_THE TASK_
Repeat all entries exactly.
** BEGIN RECORDS SHOWN **
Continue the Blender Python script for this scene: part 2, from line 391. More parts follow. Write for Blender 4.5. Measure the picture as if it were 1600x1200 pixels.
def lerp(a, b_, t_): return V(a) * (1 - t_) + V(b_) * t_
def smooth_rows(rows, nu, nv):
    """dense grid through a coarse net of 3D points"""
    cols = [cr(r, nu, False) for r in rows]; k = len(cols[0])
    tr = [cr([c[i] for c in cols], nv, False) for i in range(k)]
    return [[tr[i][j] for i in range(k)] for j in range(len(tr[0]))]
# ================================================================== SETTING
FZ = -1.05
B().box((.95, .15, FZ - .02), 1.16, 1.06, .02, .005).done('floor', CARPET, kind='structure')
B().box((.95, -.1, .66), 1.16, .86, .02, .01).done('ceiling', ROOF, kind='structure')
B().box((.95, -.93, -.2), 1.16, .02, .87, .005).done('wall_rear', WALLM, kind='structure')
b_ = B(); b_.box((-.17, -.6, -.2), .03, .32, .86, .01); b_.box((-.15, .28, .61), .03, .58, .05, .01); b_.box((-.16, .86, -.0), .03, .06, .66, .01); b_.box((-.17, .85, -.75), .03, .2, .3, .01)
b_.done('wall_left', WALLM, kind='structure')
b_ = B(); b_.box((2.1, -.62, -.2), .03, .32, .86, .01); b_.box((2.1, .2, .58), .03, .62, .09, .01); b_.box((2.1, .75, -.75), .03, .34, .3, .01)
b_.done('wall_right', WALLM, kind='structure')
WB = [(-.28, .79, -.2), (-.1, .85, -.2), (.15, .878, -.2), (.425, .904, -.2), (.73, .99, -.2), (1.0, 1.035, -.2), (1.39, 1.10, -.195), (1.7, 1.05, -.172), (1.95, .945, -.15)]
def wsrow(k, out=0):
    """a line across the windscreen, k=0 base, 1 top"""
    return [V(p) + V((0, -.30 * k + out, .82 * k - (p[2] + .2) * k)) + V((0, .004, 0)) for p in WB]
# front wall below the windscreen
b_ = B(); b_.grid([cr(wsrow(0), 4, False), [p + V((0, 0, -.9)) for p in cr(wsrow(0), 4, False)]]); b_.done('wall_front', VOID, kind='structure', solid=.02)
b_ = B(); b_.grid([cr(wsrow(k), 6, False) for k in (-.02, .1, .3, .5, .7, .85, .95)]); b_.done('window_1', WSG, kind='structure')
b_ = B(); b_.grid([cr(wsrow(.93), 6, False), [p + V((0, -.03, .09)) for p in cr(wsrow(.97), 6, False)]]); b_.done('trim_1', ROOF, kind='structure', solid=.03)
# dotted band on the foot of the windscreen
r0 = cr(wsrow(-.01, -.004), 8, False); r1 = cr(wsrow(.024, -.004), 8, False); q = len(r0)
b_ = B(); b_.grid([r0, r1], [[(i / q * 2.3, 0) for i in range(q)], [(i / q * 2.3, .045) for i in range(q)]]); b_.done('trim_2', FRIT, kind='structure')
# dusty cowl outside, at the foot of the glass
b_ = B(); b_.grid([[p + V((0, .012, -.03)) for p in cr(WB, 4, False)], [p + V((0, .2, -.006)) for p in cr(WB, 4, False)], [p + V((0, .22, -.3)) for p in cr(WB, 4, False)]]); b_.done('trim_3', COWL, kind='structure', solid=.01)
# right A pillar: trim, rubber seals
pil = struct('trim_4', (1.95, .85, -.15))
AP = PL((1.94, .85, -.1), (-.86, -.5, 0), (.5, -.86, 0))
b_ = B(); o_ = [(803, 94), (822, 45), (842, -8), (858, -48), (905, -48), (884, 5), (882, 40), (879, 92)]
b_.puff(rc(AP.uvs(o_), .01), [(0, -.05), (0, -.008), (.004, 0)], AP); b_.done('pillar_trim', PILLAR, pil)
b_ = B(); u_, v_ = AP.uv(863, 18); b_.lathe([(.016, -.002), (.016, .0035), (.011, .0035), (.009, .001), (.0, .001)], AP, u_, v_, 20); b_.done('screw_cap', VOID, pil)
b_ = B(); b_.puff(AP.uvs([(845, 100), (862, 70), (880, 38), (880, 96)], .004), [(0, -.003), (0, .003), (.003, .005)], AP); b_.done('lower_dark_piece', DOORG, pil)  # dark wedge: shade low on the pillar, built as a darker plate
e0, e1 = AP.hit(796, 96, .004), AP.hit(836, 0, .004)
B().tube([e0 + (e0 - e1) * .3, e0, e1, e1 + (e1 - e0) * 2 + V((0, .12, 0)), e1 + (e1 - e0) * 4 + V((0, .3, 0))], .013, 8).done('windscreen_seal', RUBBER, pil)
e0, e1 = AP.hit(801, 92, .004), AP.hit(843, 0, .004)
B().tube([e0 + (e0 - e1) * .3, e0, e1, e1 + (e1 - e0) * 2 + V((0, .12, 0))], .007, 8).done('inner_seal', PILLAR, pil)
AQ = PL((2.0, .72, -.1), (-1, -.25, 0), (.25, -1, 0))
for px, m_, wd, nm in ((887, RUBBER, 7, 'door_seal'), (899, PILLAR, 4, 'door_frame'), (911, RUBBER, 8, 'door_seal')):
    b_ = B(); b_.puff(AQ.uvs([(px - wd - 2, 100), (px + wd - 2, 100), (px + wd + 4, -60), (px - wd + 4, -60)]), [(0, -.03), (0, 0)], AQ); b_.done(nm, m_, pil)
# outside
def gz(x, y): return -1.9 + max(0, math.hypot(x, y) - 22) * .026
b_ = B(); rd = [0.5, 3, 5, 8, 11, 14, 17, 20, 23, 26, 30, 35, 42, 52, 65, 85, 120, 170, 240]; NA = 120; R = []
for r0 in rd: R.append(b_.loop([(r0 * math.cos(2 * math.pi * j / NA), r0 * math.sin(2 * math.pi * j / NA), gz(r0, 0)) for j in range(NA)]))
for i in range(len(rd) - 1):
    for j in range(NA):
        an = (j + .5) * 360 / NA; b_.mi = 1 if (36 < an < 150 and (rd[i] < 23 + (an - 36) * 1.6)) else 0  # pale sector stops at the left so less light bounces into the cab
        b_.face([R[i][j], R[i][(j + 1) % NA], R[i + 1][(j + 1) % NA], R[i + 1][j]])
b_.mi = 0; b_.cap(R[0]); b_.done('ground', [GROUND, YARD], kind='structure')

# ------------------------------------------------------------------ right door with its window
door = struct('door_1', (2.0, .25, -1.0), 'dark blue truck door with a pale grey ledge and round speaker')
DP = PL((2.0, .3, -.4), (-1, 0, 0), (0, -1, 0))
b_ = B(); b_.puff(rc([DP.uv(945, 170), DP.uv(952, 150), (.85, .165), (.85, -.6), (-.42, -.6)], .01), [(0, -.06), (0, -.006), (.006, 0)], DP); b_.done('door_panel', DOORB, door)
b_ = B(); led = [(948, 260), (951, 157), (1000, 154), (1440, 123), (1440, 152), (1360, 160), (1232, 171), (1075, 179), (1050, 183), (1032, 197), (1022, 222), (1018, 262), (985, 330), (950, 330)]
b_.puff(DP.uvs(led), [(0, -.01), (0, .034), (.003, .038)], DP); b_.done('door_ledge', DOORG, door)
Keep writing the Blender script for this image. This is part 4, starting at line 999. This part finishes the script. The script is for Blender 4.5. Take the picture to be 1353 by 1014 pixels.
** END RECORDS SHOWN **
_EXERCISE ANSWER_
Continue the Blender Python script for this scene: part 2, from line 391. More parts follow. Write for Blender 4.5. Measure the picture as if it were 1600x1200 pixels.
def lerp(a, b_, t_): return V(a) * (1 - t_) + V(b_) * t_
def smooth_rows(rows, nu, nv):
    """dense grid through a coarse net of 3D points"""
    cols = [cr(r, nu, False) for r in rows]; k = len(cols[0])
    tr = [cr([c[i] for c in cols], nv, False) for i in range(k)]
    return [[tr[i][j] for i in range(k)] for j in range(len(tr[0]))]
# ================================================================== SETTING
FZ = -1.05
B().box((.95, .15, FZ - .02), 1.16, 1.06, .02, .005).done('floor', CARPET, kind='structure')
B().box((.95, -.1, .66), 1.16, .86, .02, .01).done('ceiling', ROOF, kind='structure')
B().box((.95, -.93, -.2), 1.16, .02, .87, .005).done('wall_rear', WALLM, kind='structure')
b_ = B(); b_.box((-.17, -.6, -.2), .03, .32, .86, .01); b_.box((-.15, .28, .61), .03, .58, .05, .01); b_.box((-.16, .86, -.0), .03, .06, .66, .01); b_.box((-.17, .85, -.75), .03, .2, .3, .01)
b_.done('wall_left', WALLM, kind='structure')
b_ = B(); b_.box((2.1, -.62, -.2), .03, .32, .86, .01); b_.box((2.1, .2, .58), .03, .62, .09, .01); b_.box((2.1, .75, -.75), .03, .34, .3, .01)
b_.done('wall_right', WALLM, kind='structure')
WB = [(-.28, .79, -.2), (-.1, .85, -.2), (.15, .878, -.2), (.425, .904, -.2), (.73, .99, -.2), (1.0, 1.035, -.2), (1.39, 1.10, -.195), (1.7, 1.05, -.172), (1.95, .945, -.15)]
def wsrow(k, out=0):
    """a line across the windscreen, k=0 base, 1 top"""
    return [V(p) + V((0, -.30 * k + out, .82 * k - (p[2] + .2) * k)) + V((0, .004, 0)) for p in WB]
# front wall below the windscreen
b_ = B(); b_.grid([cr(wsrow(0), 4, False), [p + V((0, 0, -.9)) for p in cr(wsrow(0), 4, False)]]); b_.done('wall_front', VOID, kind='structure', solid=.02)
b_ = B(); b_.grid([cr(wsrow(k), 6, False) for k in (-.02, .1, .3, .5, .7, .85, .95)]); b_.done('window_1', WSG, kind='structure')
b_ = B(); b_.grid([cr(wsrow(.93), 6, False), [p + V((0, -.03, .09)) for p in cr(wsrow(.97), 6, False)]]); b_.done('trim_1', ROOF, kind='structure', solid=.03)
# dotted band on the foot of the windscreen
r0 = cr(wsrow(-.01, -.004), 8, False); r1 = cr(wsrow(.024, -.004), 8, False); q = len(r0)
b_ = B(); b_.grid([r0, r1], [[(i / q * 2.3, 0) for i in range(q)], [(i / q * 2.3, .045) for i in range(q)]]); b_.done('trim_2', FRIT, kind='structure')
# dusty cowl outside, at the foot of the glass
b_ = B(); b_.grid([[p + V((0, .012, -.03)) for p in cr(WB, 4, False)], [p + V((0, .2, -.006)) for p in cr(WB, 4, False)], [p + V((0, .22, -.3)) for p in cr(WB, 4, False)]]); b_.done('trim_3', COWL, kind='structure', solid=.01)
# right A pillar: trim, rubber seals
pil = struct('trim_4', (1.95, .85, -.15))
AP = PL((1.94, .85, -.1), (-.86, -.5, 0), (.5, -.86, 0))
b_ = B(); o_ = [(803, 94), (822, 45), (842, -8), (858, -48), (905, -48), (884, 5), (882, 40), (879, 92)]
b_.puff(rc(AP.uvs(o_), .01), [(0, -.05), (0, -.008), (.004, 0)], AP); b_.done('pillar_trim', PILLAR, pil)
b_ = B(); u_, v_ = AP.uv(863, 18); b_.lathe([(.016, -.002), (.016, .0035), (.011, .0035), (.009, .001), (.0, .001)], AP, u_, v_, 20); b_.done('screw_cap', VOID, pil)
b_ = B(); b_.puff(AP.uvs([(845, 100), (862, 70), (880, 38), (880, 96)], .004), [(0, -.003), (0, .003), (.003, .005)], AP); b_.done('lower_dark_piece', DOORG, pil)  # dark wedge: shade low on the pillar, built as a darker plate
e0, e1 = AP.hit(796, 96, .004), AP.hit(836, 0, .004)
B().tube([e0 + (e0 - e1) * .3, e0, e1, e1 + (e1 - e0) * 2 + V((0, .12, 0)), e1 + (e1 - e0) * 4 + V((0, .3, 0))], .013, 8).done('windscreen_seal', RUBBER, pil)
e0, e1 = AP.hit(801, 92, .004), AP.hit(843, 0, .004)
B().tube([e0 + (e0 - e1) * .3, e0, e1, e1 + (e1 - e0) * 2 + V((0, .12, 0))], .007, 8).done('inner_seal', PILLAR, pil)
AQ = PL((2.0, .72, -.1), (-1, -.25, 0), (.25, -1, 0))
for px, m_, wd, nm in ((887, RUBBER, 7, 'door_seal'), (899, PILLAR, 4, 'door_frame'), (911, RUBBER, 8, 'door_seal')):
    b_ = B(); b_.puff(AQ.uvs([(px - wd - 2, 100), (px + wd - 2, 100), (px + wd + 4, -60), (px - wd + 4, -60)]), [(0, -.03), (0, 0)], AQ); b_.done(nm, m_, pil)
# outside
def gz(x, y): return -1.9 + max(0, math.hypot(x, y) - 22) * .026
b_ = B(); rd = [0.5, 3, 5, 8, 11, 14, 17, 20, 23, 26, 30, 35, 42, 52, 65, 85, 120, 170, 240]; NA = 120; R = []
for r0 in rd: R.append(b_.loop([(r0 * math.cos(2 * math.pi * j / NA), r0 * math.sin(2 * math.pi * j / NA), gz(r0, 0)) for j in range(NA)]))
for i in range(len(rd) - 1):
    for j in range(NA):
        an = (j + .5) * 360 / NA; b_.mi = 1 if (36 < an < 150 and (rd[i] < 23 + (an - 36) * 1.6)) else 0  # pale sector stops at the left so less light bounces into the cab
        b_.face([R[i][j], R[i][(j + 1) % NA], R[i + 1][(j + 1) % NA], R[i + 1][j]])
b_.mi = 0; b_.cap(R[0]); b_.done('ground', [GROUND, YARD], kind='structure')

# ------------------------------------------------------------------ right door with its window
door = struct('door_1', (2.0, .25, -1.0), 'dark blue truck door with a pale grey ledge and round speaker')
DP = PL((2.0, .3, -.4), (-1, 0, 0), (0, -1, 0))
b_ = B(); b_.puff(rc([DP.uv(945, 170), DP.uv(952, 150), (.85, .165), (.85, -.6), (-.42, -.6)], .01), [(0, -.06), (0, -.006), (.006, 0)], DP); b_.done('door_panel', DOORB, door)
b_ = B(); led = [(948, 260), (951, 157), (1000, 154), (1440, 123), (1440, 152), (1360, 160), (1232, 171), (1075, 179), (1050, 183), (1032, 197), (1022, 222), (1018, 262), (985, 330), (950, 330)]
b_.puff(DP.uvs(led), [(0, -.01), (0, .034), (.003, .038)], DP); b_.done('door_ledge', DOORG, door)
Keep writing the Blender script for this image. This is part 4, starting at line 999. This part finishes the script. The script is for Blender 4.5. Take the picture to be 1353 by 1014 pixels.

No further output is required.